Comment by lazide
6 days ago
Huh? Computing in the 70’s and 80’s was almost entirely driven by academia - even being run by schools.
6 days ago
Huh? Computing in the 70’s and 80’s was almost entirely driven by academia - even being run by schools.
I agree with the author who said that is ahistorical...at least from my, and the people I grew up with's, perspectives. I grew up with computers in the 70's and 80's and while you may be thinking of centralized computing (minicomputers and mainframes), the personal computing revolution was widely distributed, not centralized in academia. BBSes, swap meets, user groups, even the corner Radio Shack was where 'computing' was vibrant and active. (And the magazines...SO many 'zines!)
We may be talking past each other, but my experience of computing in the 70's and 80's was definitely not academic.
That didn’t start to become common until the early/mid 80’s.
Did it exist a little? Of course. But it was dwarfed by the other stuff going on. I suspect your (and a lot of other HN) experience is going to bias on the hobbiest side though, as does mine. I only found out about the much larger stuff going on at the same time much later.

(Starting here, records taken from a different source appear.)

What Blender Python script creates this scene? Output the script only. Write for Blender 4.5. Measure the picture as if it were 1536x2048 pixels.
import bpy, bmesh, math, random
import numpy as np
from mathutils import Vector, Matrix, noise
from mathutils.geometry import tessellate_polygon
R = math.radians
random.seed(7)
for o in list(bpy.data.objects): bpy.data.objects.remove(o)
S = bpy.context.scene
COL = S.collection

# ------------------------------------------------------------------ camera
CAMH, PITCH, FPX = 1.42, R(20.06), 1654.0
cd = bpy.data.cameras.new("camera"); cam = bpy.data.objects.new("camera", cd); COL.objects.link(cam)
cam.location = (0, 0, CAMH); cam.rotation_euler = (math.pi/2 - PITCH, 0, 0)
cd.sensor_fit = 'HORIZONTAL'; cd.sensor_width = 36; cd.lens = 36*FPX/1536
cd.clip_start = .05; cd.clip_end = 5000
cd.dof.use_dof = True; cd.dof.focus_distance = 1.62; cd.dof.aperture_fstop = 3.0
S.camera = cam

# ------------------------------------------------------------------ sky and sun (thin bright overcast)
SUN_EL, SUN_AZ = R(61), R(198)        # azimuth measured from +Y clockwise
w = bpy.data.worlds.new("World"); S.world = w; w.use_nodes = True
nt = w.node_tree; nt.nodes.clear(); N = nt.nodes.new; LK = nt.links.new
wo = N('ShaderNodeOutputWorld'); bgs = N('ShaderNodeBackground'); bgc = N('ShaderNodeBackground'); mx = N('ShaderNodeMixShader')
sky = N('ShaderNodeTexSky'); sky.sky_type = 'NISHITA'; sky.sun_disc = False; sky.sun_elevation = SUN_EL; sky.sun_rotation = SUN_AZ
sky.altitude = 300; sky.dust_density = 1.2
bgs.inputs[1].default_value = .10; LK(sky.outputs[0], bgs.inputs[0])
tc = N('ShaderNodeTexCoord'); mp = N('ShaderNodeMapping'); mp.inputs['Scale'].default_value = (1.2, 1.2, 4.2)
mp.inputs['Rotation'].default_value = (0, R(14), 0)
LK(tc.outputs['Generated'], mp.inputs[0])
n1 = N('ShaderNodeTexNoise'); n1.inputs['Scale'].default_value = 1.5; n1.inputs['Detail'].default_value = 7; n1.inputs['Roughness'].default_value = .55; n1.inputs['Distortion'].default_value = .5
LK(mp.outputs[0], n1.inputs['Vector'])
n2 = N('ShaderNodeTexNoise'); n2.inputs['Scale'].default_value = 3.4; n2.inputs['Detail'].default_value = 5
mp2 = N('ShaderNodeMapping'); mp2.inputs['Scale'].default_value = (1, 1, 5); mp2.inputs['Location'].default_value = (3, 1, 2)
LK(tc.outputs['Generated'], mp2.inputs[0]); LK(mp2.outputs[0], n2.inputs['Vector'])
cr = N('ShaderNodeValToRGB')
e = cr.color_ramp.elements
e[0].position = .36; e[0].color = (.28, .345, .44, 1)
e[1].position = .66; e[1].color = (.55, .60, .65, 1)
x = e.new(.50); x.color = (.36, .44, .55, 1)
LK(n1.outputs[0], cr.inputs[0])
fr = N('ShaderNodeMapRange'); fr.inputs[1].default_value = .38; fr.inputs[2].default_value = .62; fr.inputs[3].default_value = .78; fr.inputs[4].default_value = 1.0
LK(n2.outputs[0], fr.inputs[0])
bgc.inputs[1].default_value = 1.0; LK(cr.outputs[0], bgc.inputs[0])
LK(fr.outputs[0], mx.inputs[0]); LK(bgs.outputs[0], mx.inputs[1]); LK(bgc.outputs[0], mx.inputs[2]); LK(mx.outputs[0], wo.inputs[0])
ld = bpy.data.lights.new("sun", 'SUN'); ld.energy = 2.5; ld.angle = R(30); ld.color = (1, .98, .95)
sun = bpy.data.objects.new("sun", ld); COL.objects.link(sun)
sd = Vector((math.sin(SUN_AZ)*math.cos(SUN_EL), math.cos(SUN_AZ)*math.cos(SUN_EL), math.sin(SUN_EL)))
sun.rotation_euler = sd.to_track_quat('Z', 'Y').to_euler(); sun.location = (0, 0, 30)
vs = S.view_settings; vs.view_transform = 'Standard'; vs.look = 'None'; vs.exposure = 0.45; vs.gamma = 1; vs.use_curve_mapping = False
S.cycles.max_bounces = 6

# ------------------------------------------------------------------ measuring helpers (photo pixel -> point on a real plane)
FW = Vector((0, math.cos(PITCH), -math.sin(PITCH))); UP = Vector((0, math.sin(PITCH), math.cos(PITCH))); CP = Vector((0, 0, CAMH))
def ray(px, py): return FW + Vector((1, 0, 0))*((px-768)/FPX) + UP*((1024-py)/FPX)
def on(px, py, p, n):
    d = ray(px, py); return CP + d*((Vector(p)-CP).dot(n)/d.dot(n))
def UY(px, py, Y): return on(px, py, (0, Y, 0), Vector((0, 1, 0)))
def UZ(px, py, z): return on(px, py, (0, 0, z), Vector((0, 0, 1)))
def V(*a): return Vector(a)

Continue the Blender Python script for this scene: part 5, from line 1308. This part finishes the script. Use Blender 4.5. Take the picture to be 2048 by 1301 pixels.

Almost all the early networking stuff (UUCP, pre-Internet internet like Arpanet, early Usenet, Gopher, even HTML and the WWW, etc) was academic institutions or related.
Often with military grants/contracts. Sometimes with purely commercial contracts, but even those were almost always for some Gov’t project. The amount of work on basics like sorting algorithms that grew out gov’t research is mind boggling, for instance.
There is a lot of well documented history on this.
Then PCs and halfway decent modems became available (2400 baud+), and things changed very rapidly.
Mid 80’s, BBS’s started sprouting like weeds. There were a few before then, but the truly hobbiest ones were very niche.
Then even more so with commercial services like Prodigy, then AOL, then actual ISPs, etc.
I think the compromise position here is to concentrate on the 1980s, and acknowledge that there was a lot of networking tech going on in academia in the 1970s.
However, in context, what I was trying to convey was that the personal computing revolution took place outside of academia. Generally, that lineage started in the early 1970s, with the homebrew movement, and took off with the Apple II in the United States in 1977. This is also well-documented, but a different branch, and definitely more concerned with the idea of computers as providing autonomy.